Ecoton, kata Prigi, juga sudah melakukan penelitian mengenai dampak lingkungan banyaknya sampah ini. Hasilnya, tanah, udara dan air di sekitar kawasan sudah tercemar.
"Semua tercemar. Udara pencemaran dibakar, di rumah warga ada, sampah ada kawat dan logamnya dibakar. Sampah ditumpuk luas, ini meresap ke tanah akhirnya, karena ada logamnya. Di air, semua mengandung mikroplastik, air limbahnya," beber Prigi.
Polusi udara dihasilkan dari pembakaran sampah plastik yang tersisa. Ada juga pembakaran untuk memisahkan salah satu sampah kawat dengan karet. Tentunya mencemari dan asapnya berdampak ke pernapasan," kata Prigi.
Sedangkan pencemaran air, Prigi menyebut bahwa pabrik limbah kertas sudah tercemar mikroplastik. Hal itu pun menggangu kualitas PDAM, mengingat perusahaan berplat merah itu mengelola air bersih dari sungai.
"Ke sungai berantas juga (80 persen ikannya tercemar)," ungkap Prigi.
Sementara pencemaran darat, lanjut Prigi, berdampak pada kualitas tanah dan air tanah. Karena beberapa plastik yang ditimbun itu sudah masuk dan menyatu dengan tanah di sekitar.
"Ya itu tanahnya tercemar, kualitas air tanahnya juga. Kalau ganggu kualitas panen di sawah, kami belum menelitinya."
Pada tahun 2019 ini, Prigi menyebut kontainer limbah kertas yang terselip sampah plastik ini semakin masif, karena Cina sebagai salah satu importir sudah menolak tegas masuknya limbah dari luar negeri. Ecoton mendapat data per Maret 2019, tiap 2 minggu sekali ada 700 kontainer yang masuk ke PT Pakerin dan Tjiwi.
"Tambah banyak. Bahan semakin banyak masuk tahun ini. Potensi pencemaran makin tinggi. Indonesia dimasuki plastik lebih masif karena China menutup (impor)," terangnya.

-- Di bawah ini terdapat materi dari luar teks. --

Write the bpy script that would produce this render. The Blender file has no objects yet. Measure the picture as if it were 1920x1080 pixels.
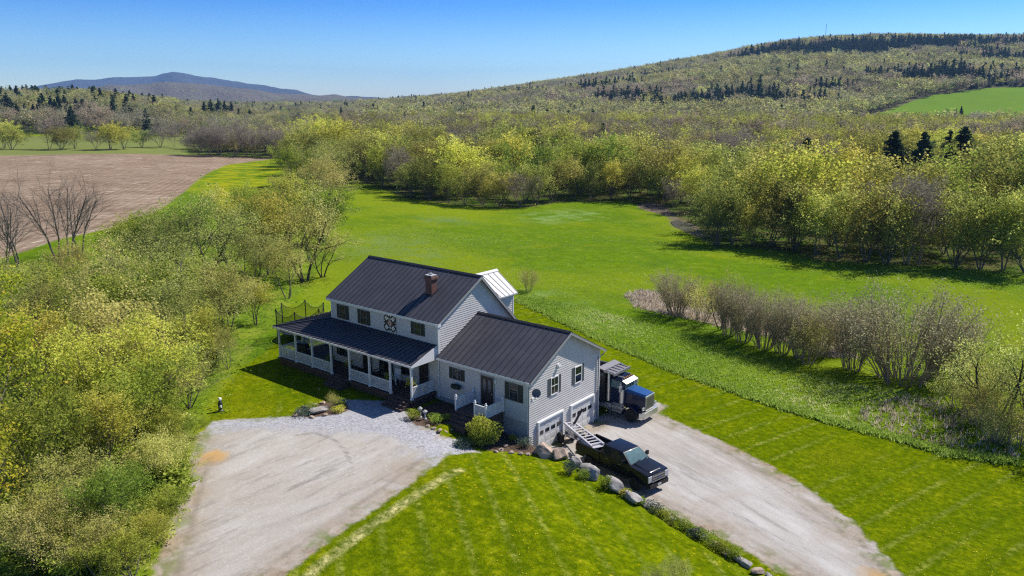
import bpy, bmesh, math, random
import numpy as np
from mathutils import Vector, Matrix
R = math.radians
rng = np.random.default_rng(11)
random.seed(5)
scene = bpy.context.scene
COL = scene.collection

# ---------------------------------------------------------------- camera maths
CAM = np.array([38.5456, -39.3564, 23.6528])
YAW, PIT, FPX = 0.677344, 0.232604, 1472.04
FW = np.array([-math.sin(YAW)*math.cos(PIT), math.cos(YAW)*math.cos(PIT), -math.sin(PIT)])
RT = np.array([math.cos(YAW), math.sin(YAW), 0.0])
UP = np.cross(RT, FW)
def proj(P):
    v = np.asarray(P, float) - CAM
    d = v @ FW
    return 960 + FPX*(v @ RT)/d, 540 - FPX*(v @ UP)/d
def ray(px, py):
    return FW + RT*((px-960)/FPX) + UP*((540-py)/FPX)
def atz(px, py, z):
    d = ray(px, py)
    return CAM + d*((z-CAM[2])/d[2])

# ---------------------------------------------------------------- object helpers
def tag(o, label=None, cat=None, group=None, kind=None):
    if label: o['label'] = label
    if cat: o['category'] = cat
    if group: o['group'] = group
    if kind: o['kind'] = kind
    return o
def empty(name, loc=(0, 0, 0), rz=0.0, label=None, cat=None, group=None):
    o = bpy.data.objects.new(name, None)
    o.empty_display_size = 0.3
    COL.objects.link(o)
    o.location = loc
    o.rotation_euler = (0, 0, rz)
    return tag(o, label, cat, group)
def link_mesh(name, me, parent=None):
    o = bpy.data.objects.new(name, me)
    COL.objects.link(o)
    if parent is not None: o.parent = parent
    return o
def np_mesh(name, V, F, mats, midx=None, smooth=False, attrs=None):
    """V (n,3); F (m,k) all with the same k"""
    V = np.asarray(V, np.float32); F = np.asarray(F, np.int32)
    me = bpy.data.meshes.new(name)
    m, k = F.shape
    me.vertices.add(len(V)); me.vertices.foreach_set('co', V.ravel())
    me.loops.add(m*k); me.loops.foreach_set('vertex_index', F.ravel())
    me.polygons.add(m)
    me.polygons.foreach_set('loop_start', np.arange(0, m*k, k, dtype=np.int32))
    me.polygons.foreach_set('loop_total', np.full(m, k, np.int32))
    for mt in mats: me.materials.append(mt)
    if midx is not None: me.polygons.foreach_set('material_index', np.asarray(midx, np.int32))
    me.polygons.foreach_set('use_smooth', np.full(m, smooth, bool))
    if attrs:
        for nm, (dom, arr) in attrs.items():
            a = me.attributes.new(nm, 'FLOAT', dom)
            a.data.foreach_set('value', np.asarray(arr, np.float32))
    me.update(calc_edges=True)
    return me

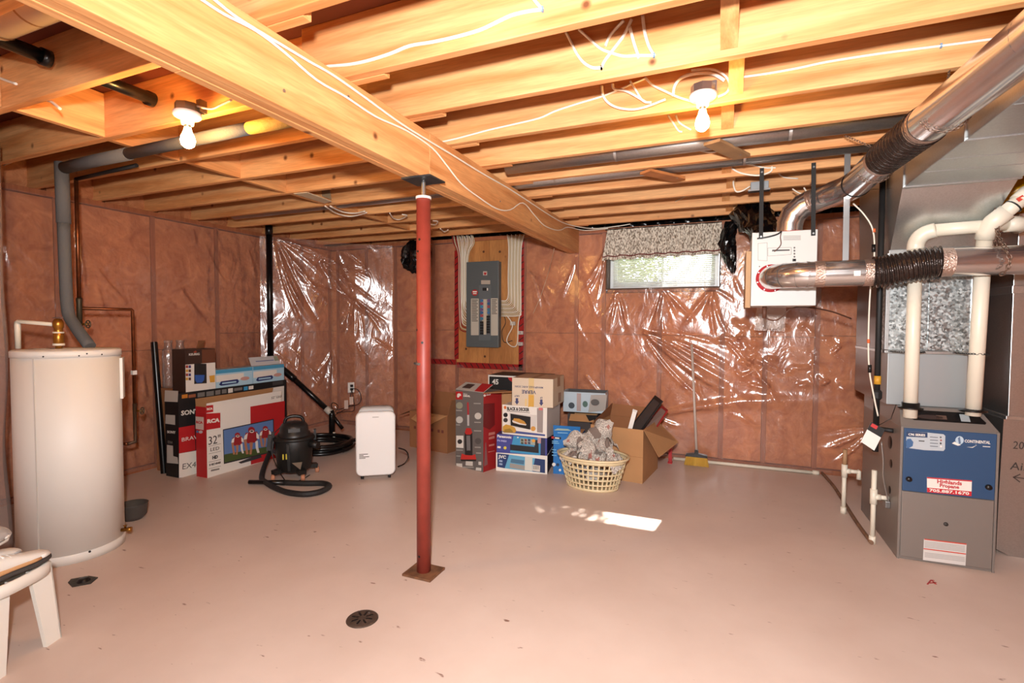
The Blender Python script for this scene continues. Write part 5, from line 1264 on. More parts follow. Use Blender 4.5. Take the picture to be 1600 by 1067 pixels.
VE.Rt.shape('brown_tape', vr([(664, 182), (664, 90), (690, 82), (692, 174)]), K((150, 110, 78))); VE.Rt.shape('brown_tape', vr([(672, 335), (674, 245), (700, 236), (698, 325)]), K((150, 110, 78)))
VE.T.rect('brown_tape', 0.16, 0.0, 0.21, 0.40, K((150, 112, 80)))

# ---- boxes between the stack and the basket
BX = Carton('blue_box', 'bright blue appliance box with its top flap folded forward', (-1.352, 4.16, 0), R(7), 0.235, 0.30, 0.345, (BLUE, BLUE, M_CARD, BLUE, M_CARD))
xq = lambda l: BX.F.q(l, z6)
BX.flap('top_flap', [(0, -0.001, 0.345), (0.235, -0.001, 0.345), (0.235, -0.012, 0.43), (0, -0.012, 0.43)], BLUE)
BX.F.shape('black_strip', xq([(606, 692), (606, 668), (700, 678), (700, 700)]), BLK); BX.F.shape('red_strip', xq([(606, 690), (606, 668), (632, 670), (632, 693)]), RED_, h=0.0008)
BX.F.shape('white_print', xq([(640, 690), (642, 678), (684, 683), (684, 694)]), WHT, h=0.0008)
BX.F.shape('silver_print', xq([(634, 606), (668, 588), (770, 594), (804, 612)]), K((150, 170, 160)), h=0.014); BX.F.shape('white_print', xq([(668, 634), (672, 626), (768, 630), (772, 638)]), K((130, 180, 214)), h=0.014)
for y_, w_ in ((712, 60), (730, 70), (795, 40), (820, 52), (850, 44)): BX.F.shape('small_print', xq([(612, y_ + 8), (612, y_), (612 + w_, y_ + 4), (612 + w_, y_ + 12)]), K((120, 180, 216)))
BX.F.shape('product_print', xq(circ(630, 945, 18, 10)), WHT); BX.F.shape('product_print', xq(circ(668, 948, 16, 10)), K((30, 50, 80))); BX.F.shape('product_print', xq(circ(690, 1000, 12, 10)), WHT)
DB = Carton('cardboard_box', 'dark open box with a brown flap behind the blue box', (-1.335, 4.53, 0), R(2), 0.275, 0.26, 0.47, (), bare=True)
DB.walls(K((60, 50, 48)), M_CARD); DB.flap('front_flap', [(0.03, -0.001, 0.47), (0.26, -0.001, 0.47), (0.26, -0.07, 0.42), (0.03, -0.07, 0.42)], M_CARD)
DB.flap('black_flap', [(0.18, -0.03, 0.475), (0.275, -0.01, 0.475), (0.275, -0.08, 0.40), (0.24, -0.08, 0.40)], BLK)
LB = Carton('appliance_box', 'pale blue-grey appliance box lying open on top of the dark box', (-1.40, 4.60, 0.476), R(6), 0.40, 0.24, 0.19, (), bare=True)
LB.walls(K((180, 196, 206)), K((60, 58, 58))); LB.flap('left_flap', [(0.0, 0.0, 0.19), (0.0, 0.2, 0.19), (-0.10, 0.2, 0.14), (-0.10, 0.0, 0.14)], LBLUE)
LB.flap('front_flap', [(0.24, -0.002, 0.005), (0.40, -0.002, 0.03), (0.42, -0.05, 0.185), (0.27, -0.05, 0.175)], K((176, 170, 164)))
LB.F.shape('product_print', LB.F.ell(0.31, 0.11, 0.04, 0.03), K((80, 76, 74)), h=0.056)
LB.F.rect('grey_band', 0.13, 0.01, 0.17, 0.18, K((170, 150, 146))); LB.F.shape('product_print', LB.F.ell(0.08, 0.06, 0.03, 0.03), K((50, 60, 70))); LB.F.shape('product_print', LB.F.ell(0.21, 0.08, 0.025, 0.03), K((70, 100, 90)))

# ---- big brown box with framed pictures in it
BG = Carton('cardboard_box', 'large open brown cardboard box holding picture frames beside the basket', (-1.041, 4.238, 0), math.atan2(-0.053, 0.453), 0.456, 0.52, 0.446, (), bare=True)
BG.walls(M_CARD, M_CARD2); w, d, h = BG.w, BG.d, BG.h
BG.flap('right_flap', [(w, 0.02, h), (w, d - 0.04, h), (w + 0.20, d - 0.10, h - 0.16), (w + 0.12, 0.05, h - 0.22)], M_CARD)
BG.flap('left_flap', [(0, 0.02, h), (0, d, h), (0.02, d, h + 0.12), (0.01, 0.10, h + 0.03)], M_CARD2)
BG.flap('rear_flap', [(0, d, h), (w, d, h), (w - 0.02, d + 0.02, h + 0.10), (0.02, d + 0.02, h + 0.11)], M_CARD2)
BG.F.rect('crease', 0.0, 0.215, w, 0.218, M_CARD2)
def in_box(name, label, cat, pts, m, t=0.012, cm=None):
    p = [Vector(a) for a in pts]; n = (p[1] - p[0]).cross(p[2] - p[0]).normalized(); c = sum(p, Vector()) / 4
    r_ = thing(name, label, cat, tuple(c)); mb = MB()
    part(r_, 'panel', MB().poly([c + (q_ - c) * 0.88 for q_ in p], n, t * 0.6), m)
    for i in range(4): part(r_, 'rail', MB().hexa([p[i], p[(i + 1) % 4], c + (p[(i + 1) % 4] - c) * 0.86, c + (p[i] - c) * 0.86] + [v + n * t for v in (p[i], p[(i + 1) % 4], c + (p[(i + 1) % 4] - c) * 0.86, c + (p[i] - c) * 0.86)]), cm or BLK)
    return r_
def BW(x, y, z): return BG.M @ Vector((x, y, z))
in_box('picture_frame', 'black picture frame leaning out of the big brown box', 'frame', [BW(0.20, 0.30, 0.30), BW(0.34, 0.14, 0.30), BW(0.56, 0.24, 0.66), BW(0.46, 0.40, 0.68)], K((70, 66, 66)))
in_box('picture_frame', 'red-edged frame behind the black one in the big brown box', 'frame', [BW(0.30, 0.42, 0.32), BW(0.43, 0.30, 0.30), BW(0.57, 0.40, 0.56), BW(0.50, 0.50, 0.58)], K((150, 120, 110)), cm=K((160, 40, 38)))
wsx = thing('white_stick', 'white plastic strip sticking up from the big brown box', 'stick', tuple(BW(0.30, 0.08, 0.20)))
part(wsx, 'strip', MB().bar(BW(0.27, 0.06, 0.20), BW(0.36, 0.09, 0.585), 0.035, 0.008, up=(0, 1, 0)), M_WHITE)
part(wsx, 'end_cap', MB().bar(BW(0.357, 0.089, 0.575), BW(0.362, 0.091, 0.592), 0.039, 0.012, up=(0, 1, 0)), K((210, 206, 200)))
rs = thing('red_stand', 'small red metal stand leg behind the big brown box', 'stand', (-0.44, 4.93, 0))
part(rs, 'leg', MB().box((-0.455, 4.92, 0), (-0.425, 4.94, 0.20)), RED_); part(rs, 'foot', MB().box((-0.46, 4.90, 0), (-0.42, 4.96, 0.012)), RED_)
part(rs, 'shelf', MB().box((-0.47, 4.905, 0.20), (-0.41, 4.955, 0.215)), RED_)

# ---- laundry basket and newspapers
bcx, bcy, bh = -0.955, 3.965, 0.265
bask = thing('laundry_basket', 'cream plastic laundry basket full of crumpled newspaper', 'basket', (bcx, bcy, 0), R(-4))
M_BASK = mat('basket_cream', (222, 204, 164), 0.45)
def ov(a, t): 
    rx = 0.205 + 0.075 * t; ry = 0.145 + 0.055 * t; return Vector((rx * math.cos(a), ry * math.sin(a), bh * t))
def band(t0, t1, th):
    n = 60; mb = MB(); vs = []; fs = []
    for k in range(n):
        a = 6.2832 * k / n; nrm = Vector((math.cos(a), math.sin(a), 0))
        vs += [ov(a, t0), ov(a, t1), ov(a, t1) + nrm * th, ov(a, t0) + nrm * th]
    for k in range(n):
        k2 = (k + 1) % n
        for j in range(4): fs.append((k * 4 + j, k * 4 + (j + 1) % 4, k2 * 4 + (j + 1) % 4, k2 * 4 + j))
    return mb.add(vs, fs, 0, True)
part(bask, 'rim', band(0.93, 1.0, 0.018), M_BASK, world=False)
for t0, t1 in ((0.66, 0.71), (0.50, 0.55), (0.34, 0.39), (0.18, 0.23)):
    part(bask, 'hoop', band(t0, t1, 0.005), M_BASK, world=False)
part(bask, 'base', band(0.0, 0.08, 0.006).add([ov(6.2832 * k / 40, 0.01) for k in range(40)], [tuple(range(40))]), M_BASK, world=False)
part(bask, 'upper_band', band(0.83, 0.94, 0.005), M_BASK, world=False)
for k in range(38):
    a = 6.2832 * k / 38; tn = Vector((-math.sin(a), math.cos(a), 0))
    p0, p1 = ov(a, 0.05), ov(a, 0.9); part(bask, 'rib', MB().bar(p0, p1, 0.012, 0.005, up=(math.cos(a), math.sin(a), 0.2)), M_BASK, world=False)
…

IDN Times sendiri sudah mencoba mengonfirmasi hal ini kepada PT Pakerin sebagai salah satu pabrik yang mengirim sampah ke Desa Bangun. Unit Pengelolaan Limbah (UPL) PT Pakerin yang terletak di Desa Bangun enggan memberi keterangan. Mereka meminta kami untuk menanyakan pada kantor pusat. "Kalau soal itu di sini tidak ada, ini cuma pengelolaannya. Silahkan di kantor kami (PT Pakerin) yang di Surabaya saja," terangnya.
Pada Jumat (28/6), kami pun mendatangi kantor perusahaan pengolah kertas tersebut di sebuah ruko kawasan Simokerto, Surabaya. Dua orang satpam yang menerima kami tak mengizinkan kami bertemu dengan manajemen. Akhirnya kami menitipkan surat permohonan wawancara. Namun, hingga berita ini dipublikasikan, PT Pakerin belum juga membalas surat kami.